ACIT v. Technofab Engg. Ltd.

ITA No. 4698/Del./2005 & 2666/Del./2006

A.Ys. : 2002-03 and 2003-04

Dated : 30-7-2009

CBDT Circular No. 14, dated 11-4-1955 — In the case of an
assessee following mercantile system of accounting interest expenditure which
has accrued during the previous year is allowable as deduction even if it was
not debited to P&L Account and also not claimed in the return of income but
was claimed by filing a letter, before the assessment, making the claim.

Facts :

The assessee was following mercantile system of accounting,
which was accepted by the Assessing Officer. The assessee had not debited some
interest in its books of accounts and consequently the same was not even
claimed as deduction while computing the total income. The assessee did not
revise its return of income but filed a letter, before completion of
assessment, making a claim that deduction for interest accrued during the
previous year be allowed in accordance with the method of accounting regularly
followed by it. The AO did not accept the claim made by the assessee.

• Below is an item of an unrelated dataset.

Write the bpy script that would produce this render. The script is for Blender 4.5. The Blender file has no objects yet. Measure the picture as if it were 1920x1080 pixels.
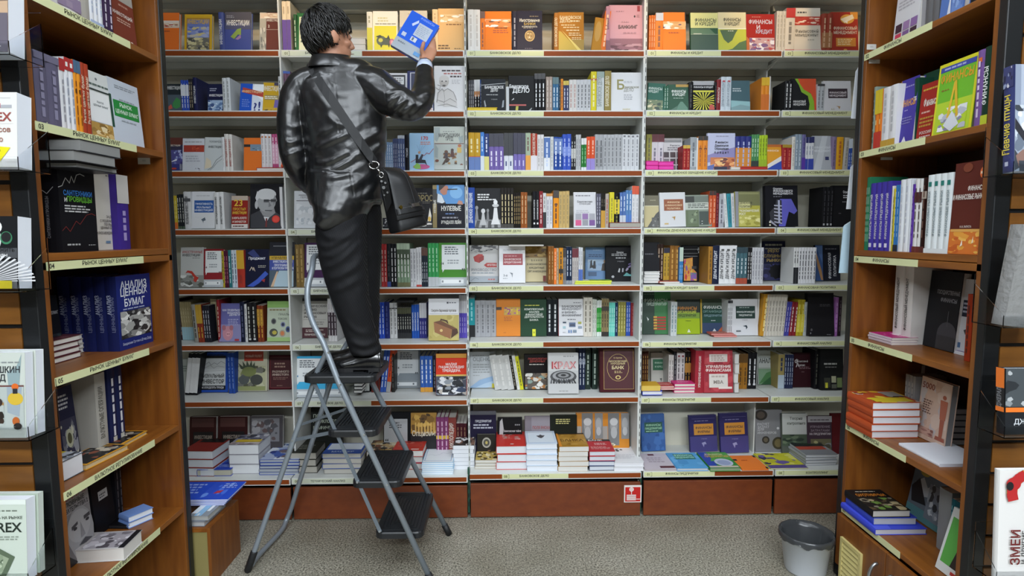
import bpy, bmesh, math, random
from mathutils import Matrix, Vector, noise
S = bpy.context.scene
COL = S.collection
PI = math.pi
EYE = 1.59                                   # eye height above the shop floor

# ------------------------------------------------------------------ camera
FPX, PITCH, YAW, ROLL = 1092.6, 0.09225, 0.01723, -0.00334
cy, sy, cp, sp = math.cos(YAW), math.sin(YAW), math.cos(PITCH), math.sin(PITCH)
FWD = Vector((sy*cp, cy*cp, -sp)); R0 = Vector((cy, -sy, 0)); U0 = R0.cross(FWD)
RGT = (R0*math.cos(ROLL) + U0*math.sin(ROLL)).normalized(); UPV = RGT.cross(FWD).normalized()
cam_data = bpy.data.cameras.new('camera'); cam = bpy.data.objects.new('camera', cam_data); COL.objects.link(cam)
cam_data.sensor_width = 36; cam_data.lens = FPX/1920*36; cam_data.clip_start = .05
mw = Matrix.Identity(4)
for i in range(3):
    mw[i][0], mw[i][1], mw[i][2] = RGT[i], UPV[i], -FWD[i]
mw.translation = Vector((0, 0, EYE)); cam.matrix_world = mw
S.camera = cam
# ------------------------------------------------------------------ world, lamps, exposure
S.view_settings.view_transform = 'Standard'; S.view_settings.look = 'None'
S.view_settings.gamma = 1; S.view_settings.use_curve_mapping = False
S.view_settings.exposure = -0.2
W = bpy.data.worlds.new('shop_surroundings'); S.world = W; W.use_nodes = True
W.node_tree.nodes['Background'].inputs[0].default_value = (.80, .88, 1, 1)
W.node_tree.nodes['Background'].inputs[1].default_value = .06
def area(name, loc, rot, sx, syy, power, col):
    l = bpy.data.lights.new(name, 'AREA'); l.shape = 'RECTANGLE'; l.size = sx; l.size_y = syy; l.energy = power; l.color = col
    o = bpy.data.objects.new(name, l); COL.objects.link(o); o.location = loc; o.rotation_euler = rot; return o
CEIL = 3.45
# fluorescent ceiling strips over the aisle; the unseen rear row is added to brighten the back panels (each hangs under its own fixture)
STRIPS = [(-1.45, 1.7, 1.2, .3, 10), (.1, 1.7, 1.2, .3, 14), (1.6, 1.7, 1.2, .3, 15), (-1.3, .1, 1.2, .5, 22), (.2, .1, 1.2, .5, 28), (1.7, .1, 1.2, .5, 26), (-1.3, -2.4, 1.2, .5, 150), (.2, -2.4, 1.2, .5, 180), (1.7, -2.4, 1.2, .5, 170)]
for i, (x, y, a, b, p) in enumerate(STRIPS):
    area('unseen_strip_light', (x, y, CEIL-.09), (0, 0, 0), a, b, p, (.87, .94, 1))
# warm halogen spots on a track in front of the wall shelving
SPOTS = [(-1.65, 1.5), (-1.05, 1.5), (-.45, 1.5), (.15, 1.5), (.75, 1.5), (1.35, 1.5), (1.95, 1.5)]
for i, (x, y) in enumerate(SPOTS):
    l = bpy.data.lights.new('halogen_spot', 'SPOT'); l.energy = 84; l.color = (1, .68, .34); l.spot_size = .40; l.spot_blend = .8; l.shadow_soft_size = .04
    o = bpy.data.objects.new('halogen_spot', l); COL.objects.link(o); o.location = (x, y, CEIL-.2)
    d = Vector((x*1.12, 3.4, 2.80)) - o.location; o.rotation_euler = d.to_track_quat('-Z', 'Y').to_euler()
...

The CIT(A) directed the AO to allow liability of interest
although the same was not debited to the books of account and the said claim
was not made by filing a revised return.

Aggrieved, the revenue preferred an appeal to the Tribunal.

Held :

The CBDT has issued circulars, which are binding on the
Department, to the effect that the assessee should be properly guided in
relation to the claims. The CBDT has emphasized upon the AOs to assess the
correct income to tax. If the assessee is following a particular method of
accounting and he has omitted to claim the deduction or exemption, to which he
is otherwise entitled, the Board has emphasized that the AO should guide the
assessee so that the correct income is assessed as per the provisions of the
Act. In Circular No. 14 dated 11-4-1955 CBDT has emphasized that the
Department should not take advantage of the assessee’s ignorance to collect
more tax out of him than the liability due from him. This Circular is very
much binding on the Department. In the light of the said Circular and also in
view of the findings of the CIT(A) that the claim made by the assessee was a
perfectly legal claim supported by the method of accounting which the AO has
accepted from year to year, the Tribunal upheld the order of CIT(A).

The appeal filed by the Revenue was dismissed.